Repeat the lines that follow, leaving nothing out.

Entries shown>
◇ ◇ ◇
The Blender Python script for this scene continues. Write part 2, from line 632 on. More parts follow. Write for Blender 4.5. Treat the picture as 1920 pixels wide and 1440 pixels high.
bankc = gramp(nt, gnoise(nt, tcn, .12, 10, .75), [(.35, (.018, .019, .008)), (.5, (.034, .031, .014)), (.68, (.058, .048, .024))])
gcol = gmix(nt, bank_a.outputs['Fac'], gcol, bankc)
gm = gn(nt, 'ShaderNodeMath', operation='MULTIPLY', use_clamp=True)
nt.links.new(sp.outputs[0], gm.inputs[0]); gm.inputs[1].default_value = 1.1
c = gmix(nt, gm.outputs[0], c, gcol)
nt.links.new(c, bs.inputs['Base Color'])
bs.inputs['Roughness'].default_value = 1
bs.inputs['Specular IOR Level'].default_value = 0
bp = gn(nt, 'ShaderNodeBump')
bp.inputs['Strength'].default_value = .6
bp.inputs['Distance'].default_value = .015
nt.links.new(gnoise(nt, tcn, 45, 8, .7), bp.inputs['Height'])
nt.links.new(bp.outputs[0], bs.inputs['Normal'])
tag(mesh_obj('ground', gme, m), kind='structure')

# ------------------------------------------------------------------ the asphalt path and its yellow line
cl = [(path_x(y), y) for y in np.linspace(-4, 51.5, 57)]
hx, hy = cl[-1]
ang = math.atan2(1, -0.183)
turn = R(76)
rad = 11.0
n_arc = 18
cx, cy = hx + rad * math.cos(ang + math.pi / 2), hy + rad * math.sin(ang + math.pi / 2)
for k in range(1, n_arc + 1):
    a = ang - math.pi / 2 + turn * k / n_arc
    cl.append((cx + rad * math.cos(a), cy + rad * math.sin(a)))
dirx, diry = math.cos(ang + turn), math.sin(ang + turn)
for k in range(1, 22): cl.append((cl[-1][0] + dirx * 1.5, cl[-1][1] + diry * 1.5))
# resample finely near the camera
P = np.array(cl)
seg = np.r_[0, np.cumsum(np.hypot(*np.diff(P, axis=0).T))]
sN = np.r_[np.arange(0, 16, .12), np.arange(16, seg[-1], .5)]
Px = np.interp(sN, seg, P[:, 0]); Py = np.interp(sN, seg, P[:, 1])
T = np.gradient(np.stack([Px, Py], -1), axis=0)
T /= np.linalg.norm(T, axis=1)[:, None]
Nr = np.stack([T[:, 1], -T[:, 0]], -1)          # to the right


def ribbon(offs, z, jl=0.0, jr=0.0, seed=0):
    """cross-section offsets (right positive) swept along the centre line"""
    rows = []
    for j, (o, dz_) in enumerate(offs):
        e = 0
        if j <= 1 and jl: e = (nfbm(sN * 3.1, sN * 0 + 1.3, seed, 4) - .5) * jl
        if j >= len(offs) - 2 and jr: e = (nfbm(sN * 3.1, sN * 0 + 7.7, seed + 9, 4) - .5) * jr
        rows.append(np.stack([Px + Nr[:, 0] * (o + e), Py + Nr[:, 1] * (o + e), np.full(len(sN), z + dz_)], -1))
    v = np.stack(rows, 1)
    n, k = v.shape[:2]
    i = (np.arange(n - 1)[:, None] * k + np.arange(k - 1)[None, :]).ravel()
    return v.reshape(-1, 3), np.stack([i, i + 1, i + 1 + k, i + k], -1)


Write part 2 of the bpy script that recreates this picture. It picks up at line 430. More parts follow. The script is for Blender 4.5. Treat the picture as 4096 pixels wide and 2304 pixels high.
◇ ◇ ◇
Solution>
The Blender Python script for this scene continues. Write part 2, from line 632 on. More parts follow. Write for Blender 4.5. Treat the picture as 1920 pixels wide and 1440 pixels high.
bankc = gramp(nt, gnoise(nt, tcn, .12, 10, .75), [(.35, (.018, .019, .008)), (.5, (.034, .031, .014)), (.68, (.058, .048, .024))])
gcol = gmix(nt, bank_a.outputs['Fac'], gcol, bankc)
gm = gn(nt, 'ShaderNodeMath', operation='MULTIPLY', use_clamp=True)
nt.links.new(sp.outputs[0], gm.inputs[0]); gm.inputs[1].default_value = 1.1
c = gmix(nt, gm.outputs[0], c, gcol)
nt.links.new(c, bs.inputs['Base Color'])
bs.inputs['Roughness'].default_value = 1
bs.inputs['Specular IOR Level'].default_value = 0
bp = gn(nt, 'ShaderNodeBump')
bp.inputs['Strength'].default_value = .6
bp.inputs['Distance'].default_value = .015
nt.links.new(gnoise(nt, tcn, 45, 8, .7), bp.inputs['Height'])
nt.links.new(bp.outputs[0], bs.inputs['Normal'])
tag(mesh_obj('ground', gme, m), kind='structure')

# ------------------------------------------------------------------ the asphalt path and its yellow line
cl = [(path_x(y), y) for y in np.linspace(-4, 51.5, 57)]
hx, hy = cl[-1]
ang = math.atan2(1, -0.183)
turn = R(76)
rad = 11.0
n_arc = 18
cx, cy = hx + rad * math.cos(ang + math.pi / 2), hy + rad * math.sin(ang + math.pi / 2)
for k in range(1, n_arc + 1):
    a = ang - math.pi / 2 + turn * k / n_arc
    cl.append((cx + rad * math.cos(a), cy + rad * math.sin(a)))
dirx, diry = math.cos(ang + turn), math.sin(ang + turn)
for k in range(1, 22): cl.append((cl[-1][0] + dirx * 1.5, cl[-1][1] + diry * 1.5))
# resample finely near the camera
P = np.array(cl)
seg = np.r_[0, np.cumsum(np.hypot(*np.diff(P, axis=0).T))]
sN = np.r_[np.arange(0, 16, .12), np.arange(16, seg[-1], .5)]
Px = np.interp(sN, seg, P[:, 0]); Py = np.interp(sN, seg, P[:, 1])
T = np.gradient(np.stack([Px, Py], -1), axis=0)
T /= np.linalg.norm(T, axis=1)[:, None]
Nr = np.stack([T[:, 1], -T[:, 0]], -1)          # to the right


def ribbon(offs, z, jl=0.0, jr=0.0, seed=0):
    """cross-section offsets (right positive) swept along the centre line"""
    rows = []
    for j, (o, dz_) in enumerate(offs):
        e = 0
        if j <= 1 and jl: e = (nfbm(sN * 3.1, sN * 0 + 1.3, seed, 4) - .5) * jl
        if j >= len(offs) - 2 and jr: e = (nfbm(sN * 3.1, sN * 0 + 7.7, seed + 9, 4) - .5) * jr
        rows.append(np.stack([Px + Nr[:, 0] * (o + e), Py + Nr[:, 1] * (o + e), np.full(len(sN), z + dz_)], -1))
    v = np.stack(rows, 1)
    n, k = v.shape[:2]
    i = (np.arange(n - 1)[:, None] * k + np.arange(k - 1)[None, :]).ravel()
    return v.reshape(-1, 3), np.stack([i, i + 1, i + 1 + k, i + k], -1)


Write part 2 of the bpy script that recreates this picture. It picks up at line 430. More parts follow. The script is for Blender 4.5. Treat the picture as 4096 pixels wide and 2304 pixels high.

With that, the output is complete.